Fraud prevention. An intermediary would have to:

  • Reasonably believe that the issuer makes available to the SEC, prospective investors and the intermediary specified information regarding the offering
  • Reasonably believe that the issuer has established a means for keeping accurate records of the holders of securities acquired through the intermediary’s platform
  • Deny access to its platform if it has reason to believe that (a) the disqualification provisions of the regulation would apply to the issuer or any of its officers, directors or 20% holders or (b) the issuer or the offering raise concerns about potential fraud or investor protection

Commentary

The complexity of the crowdfunding proposal was unavoidable because the extensive standards of the exemption were dictated by the JOBS Act and the SEC wanted to explore all possibilities for achieving workable requirements for implementing them. This approach is reflected in the 284 questions raised in the release requesting comment on possible alternative approaches.

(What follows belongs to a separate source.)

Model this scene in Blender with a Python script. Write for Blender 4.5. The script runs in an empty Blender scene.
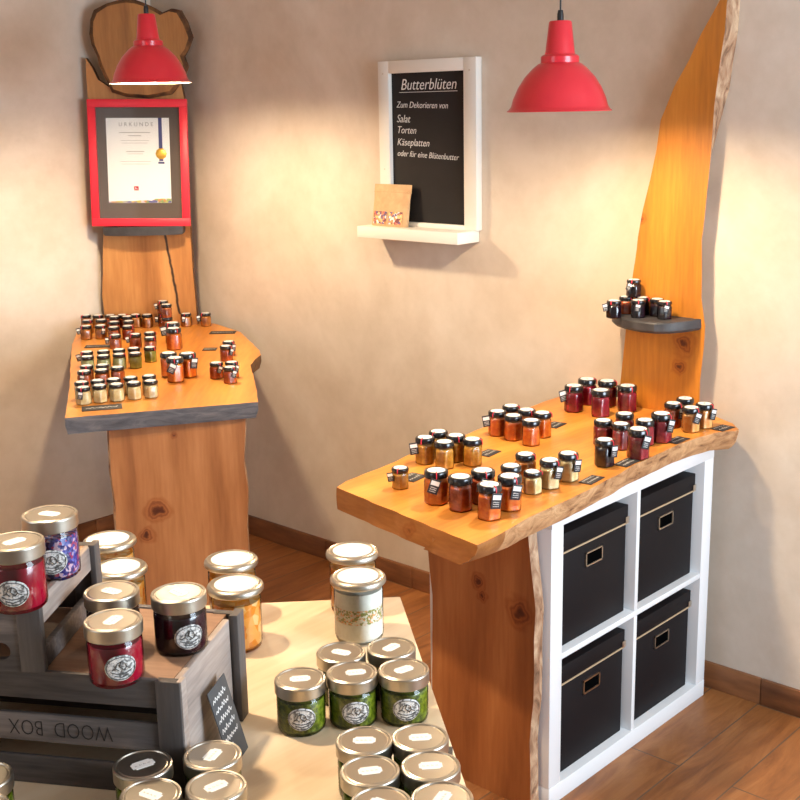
import bpy, bmesh, math, random
from mathutils import Vector, Matrix
PI = math.pi
C = bpy.context.scene.collection
SC = bpy.context.scene

# ------------------------------------------------ camera
cam_d = bpy.data.cameras.new('camera'); cam = bpy.data.objects.new('camera', cam_d); C.objects.link(cam)
cam_d.sensor_width = 36.0; cam_d.lens = 1204.277/800*36.0
cam.matrix_world = Matrix(((0.67441, 0.18618, -0.71450, -2.232), (-0.73813, 0.14581, -0.65872, -1.574),
                           (-0.01846, 0.97164, 0.23576, 1.723), (0, 0, 0, 1)))
cam_d.clip_start = 0.05; cam_d.clip_end = 40
SC.camera = cam
# ------------------------------------------------ world, daylight, exposure
w = bpy.data.worlds.new('world'); SC.world = w; w.use_nodes = True
w.node_tree.nodes['Background'].inputs[0].default_value = (1.0, 0.90, 0.80, 1)
w.node_tree.nodes['Background'].inputs[1].default_value = 0.16
def area(name, loc, target, size, sy, power, col):
    l = bpy.data.lights.new(name, 'AREA'); l.shape = 'RECTANGLE'; l.size = size; l.size_y = sy; l.energy = power; l.color = col
    o = bpy.data.objects.new(name, l); C.objects.link(o); o.location = loc
    o.rotation_euler = (Vector(target)-Vector(loc)).to_track_quat('-Z', 'Y').to_euler(); return o
# daylight through the window side of the shop, behind and to the right of the viewer
area('window_daylight', (-0.1, -2.9, 1.5), (0.2, 1.0, 0.9), 1.6, 1.4, 95, (0.70, 0.85, 1.0))
area('far_window_daylight', (-3.6, 0.6, 1.9), (0.4, 2.6, 1.4), 1.2, 1.2, 12, (0.90, 0.94, 1.0))
BULB = 34.0
SC.view_settings.view_transform = 'Standard'; SC.view_settings.look = 'None'
SC.view_settings.exposure = 0.42; SC.view_settings.gamma = 1.0; SC.view_settings.use_curve_mapping = False

# ------------------------------------------------ helpers
def link(name, bm, mats, parent=None, loc=None, rot=None, sharp=35):
    me = bpy.data.meshes.new(name)
    bmesh.ops.recalc_face_normals(bm, faces=bm.faces[:])
    for f in bm.faces: f.smooth = True
    lim = math.radians(sharp)
    for e in bm.edges:
        if len(e.link_faces) == 2 and e.calc_face_angle(0) > lim: e.smooth = False
    bm.to_mesh(me); bm.free()
    for m in (mats if isinstance(mats, (list, tuple)) else [mats]): me.materials.append(m)
    o = bpy.data.objects.new(name, me); C.objects.link(o)
    if parent: o.parent = parent
    if loc is not None: o.location = loc
    if rot is not None: o.rotation_euler = rot
    return o
def tag(o, label, cat=None, group=None, kind=None):
    if label: o['label'] = label
    if cat: o['category'] = cat
    if group: o['group'] = group
    if kind: o['kind'] = kind
    return o
def empty(name, loc=(0, 0, 0), rz=0.0, label=None, cat=None, group=None):
    o = bpy.data.objects.new(name, None); C.objects.link(o); o.location = loc; o.rotation_euler = (0, 0, rz)
    o.empty_display_size = 0.05
    return tag(o, label, cat, group)
def struct(name, bm, m, **k):
    o = link(name, bm, m, **k); o['kind'] = 'structure'; return o
def box(bm, x0, x1, y0, y1, z0, z1, bev=0.0, mat=0, M=None):
    n0 = len(bm.verts); f0 = len(bm.faces)
    r = bmesh.ops.create_cube(bm, size=1.0)
    for v in r['verts']:
        v.co = Vector((x0+(v.co.x+.5)*(x1-x0), y0+(v.co.y+.5)*(y1-y0), z0+(v.co.z+.5)*(z1-z0)))
    vs = r['verts']
    if bev > 0:
        es = list({e for v in vs for e in v.link_edges})
        rb = bmesh.ops.bevel(bm, geom=es, offset=bev, segments=2, affect='EDGES', profile=0.5)
    bm.faces.ensure_lookup_table(); bm.verts.ensure_lookup_table()
    if mat:
        for f in bm.faces[f0:]: f.material_index = mat
    if M is not None:
        for v in bm.verts[n0:]: v.co = M @ v.co
    return bm
def nb(): return bmesh.new()
def lathe(bm, prof, seg=32, c=(0, 0, 0), mat=0, rf=None):
    """prof: list of (r, z); rf(angle, i) -> radius multiplier"""
    rings = []
    for i, (r, z) in enumerate(prof):
        if r < 1e-6: rings.append([bm.verts.new((c[0], c[1], c[2]+z))])
        else:
            rings.append([bm.verts.new((c[0]+r*(rf(2*PI*k/seg, i) if rf else 1)*math.cos(2*PI*k/seg),
                                        c[1]+r*(rf(2*PI*k/seg, i) if rf else 1)*math.sin(2*PI*k/seg), c[2]+z)) for k in range(seg)])
    for a, b in zip(rings, rings[1:]):
        for k in range(seg):
            k2 = (k+1) % seg
            if len(a) == 1 and len(b) == 1: continue
            if len(a) == 1: f = bm.faces.new((a[0], b[k], b[k2]))
            elif len(b) == 1: f = bm.faces.new((a[k], a[k2], b[0]))
            else: f = bm.faces.new((a[k], a[k2], b[k2], b[k]))
            f.material_index = mat
    return bm
def resample(pts, step, closed=True):
    out = []; n = len(pts)
    for i in range(n if closed else n-1):
        a = Vector(pts[i]); b = Vector(pts[(i+1) % n]); k = max(1, int((b-a).length/step))
        for j in range(k): out.append(a.lerp(b, j/k))
    if not closed: out.append(Vector(pts[-1]))
    return out
def slab(levels, to3, side_mat=None, noise=0.0, seed=1, capmat=(0, 0)):
    """closed 2D outlines with the same number of points, one per level; to3(p, t) -> 3D"""
    bm = nb(); rnd = random.Random(seed); rings = []
    n = len(levels[0][0])
    offs = [rnd.uniform(-1, 1) for _ in range(n)]
    offs = [(offs[i-1]+offs[i]*2+offs[(i+1) % n])/4 for i in range(n)]
    for li, (poly, t) in enumerate(levels):
        cx = sum(p[0] for p in poly)/n; cy = sum(p[1] for p in poly)/n
        ring = []
        for i, p in enumerate(poly):
            d = Vector((p[0]-cx, p[1]-cy)); d.normalize()
            k = noise*offs[i]+(noise*0.7*rnd.uniform(-1, 1) if 0 < li < len(levels)-1 else 0)
            ring.append(bm.verts.new(to3((p[0]+d.x*k, p[1]+d.y*k), t)))
        rings.append(ring)
    for a, b in zip(rings, rings[1:]):
        for i in range(n):
            j = (i+1) % n; f = bm.faces.new((a[i], a[j], b[j], b[i]))
            f.material_index = side_mat(levels[0][0][i], levels[0][0][j]) if side_mat else 0
    from mathutils.geometry import tessellate_polygon
    for ring, poly, ci, flip in ((rings[0], levels[0][0], 0, False), (rings[-1], levels[-1][0], 1, True)):
        pts = [Vector((p[0], p[1], 0)) for p in poly]
        for tri in tessellate_polygon([pts]):
            vs = [ring[k] for k in (tri if not flip else tri[::-1])]
            f = bm.faces.new(vs); f.material_index = capmat[ci]
    bm.normal_update()
    return bm
def tube(bm, pts, r, seg=8):
    pts = [Vector(p) for p in pts]; rings = []
    for i, p in enumerate(pts):
        d = (pts[min(i+1, len(pts)-1)]-pts[max(i-1, 0)]).normalized()
        a = d.cross(Vector((0, 0, 1)) if abs(d.z) < .9 else Vector((1, 0, 0))).normalized(); b = d.cross(a)
        rings.append([bm.verts.new(p+a*r*math.cos(2*PI*k/seg)+b*r*math.sin(2*PI*k/seg)) for k in range(seg)])
    for A, B in zip(rings, rings[1:]):
        for k in range(seg): bm.faces.new((A[k], A[(k+1) % seg], B[(k+1) % seg], B[k]))
    bm.faces.new(rings[0]); bm.faces.new(rings[-1]); return bm
def copy_tree(o, parent=None):
    c = o.copy(); C.objects.link(c); c.parent = parent
    for ch in list(o.children): copy_tree(ch, c)
    return c
def text(name, body, size, m, parent, M, shear=0.0, extrude=0.0003, align='LEFT', width=1.0, thin=0.0):
    cu = bpy.data.curves.new(name, 'FONT'); cu.body = body; cu.size = size; cu.shear = shear; cu.extrude = extrude; cu.align_x = align; cu.offset = -size*thin
    cu.resolution_u = 3
    t = bpy.data.objects.new(name, cu); C.objects.link(t)
    dg = bpy.context.evaluated_depsgraph_get(); me = bpy.data.meshes.new_from_object(t.evaluated_get(dg))
    bpy.data.objects.remove(t); me.materials.clear(); me.materials.append(m)
    me.transform(Matrix.Diagonal((width, 1, 1, 1))); me.transform(M)
    o = bpy.data.objects.new(name, me); C.objects.link(o); o.parent = parent
    return o
def frame_mat(origin, xdir, ydir):
    x = Vector(xdir).normalized(); y = Vector(ydir).normalized(); z = x.cross(y)
    return Matrix(((x.x, y.x, z.x, origin[0]), (x.y, y.y, z.y, origin[1]), (x.z, y.z, z.z, origin[2]), (0, 0, 0, 1)))
def scrawl(bm, x, y, w, h, th, M, seed=0, dz=0.0004):
    """hand-written-like stroke in the local xy plane of M"""
    rnd = random.Random(seed); n = max(4, int(w/(h*0.45))); pts = []
    for i in range(n+1):
        pts.append((x+w*i/n, y+(h*rnd.uniform(.35, 1) if i % 2 else -h*rnd.uniform(0, .15))))
    for a, b in zip(pts, pts[1:]):
        a = Vector(a); b = Vector(b); d = (b-a).normalized(); p = Vector((-d.y, d.x))*th/2
        vs = [bm.verts.new(M @ Vector((q.x, q.y, dz))) for q in (a-p, b-p, b+p, a+p)]
        bm.faces.new(vs)
    return bm
def bar(bm, x0, x1, y0, y1, M, dz=0.0004):
    bm.faces.new([bm.verts.new(M @ Vector((a, b, dz))) for a, b in ((x0, y0), (x1, y0), (x1, y1), (x0, y1))])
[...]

It is unclear how useful the crowdfunding method of raising capital will be to the entrepreneurs and small businesses that are expected to use it. Some features of the proposed scheme, particularly the requirements for the preparation of an offering document and periodic reports after the offering, are likely to compel most potential users to seek costly professional help and pay sizable fees to intermediaries to satisfy the requirements of the exemption. One commentator has expressed the view that the expenses might be as much as $100,000, making crowdfunding “the worst ‘bang for your buck’ in all of corporate finance.” Although the SEC is aware of this concern and can be expected to seek all reasonable means to soften the impact of the requirements after considering public comments on the proposal, its ability to make meaningful changes will be limited by the provisions of the JOBS Act.

Regulators and other interested parties have expressed concern that the crowdfunding exemption will be misused to defraud unsophisticated small investors. To address this concern, the SEC has built into the proposal the concept of intermediaries that will serve as guardians against fraud. Major investment banking firms, however, have indicated a lack of interest in expending their resources on the operation and oversight of small crowdfunding offerings, so it is likely that most intermediaries will be small firms that have limited experience and resources to fulfill their responsibilities. It remains to be seen how effective they might be in preventing fraud and performing their administrative functions.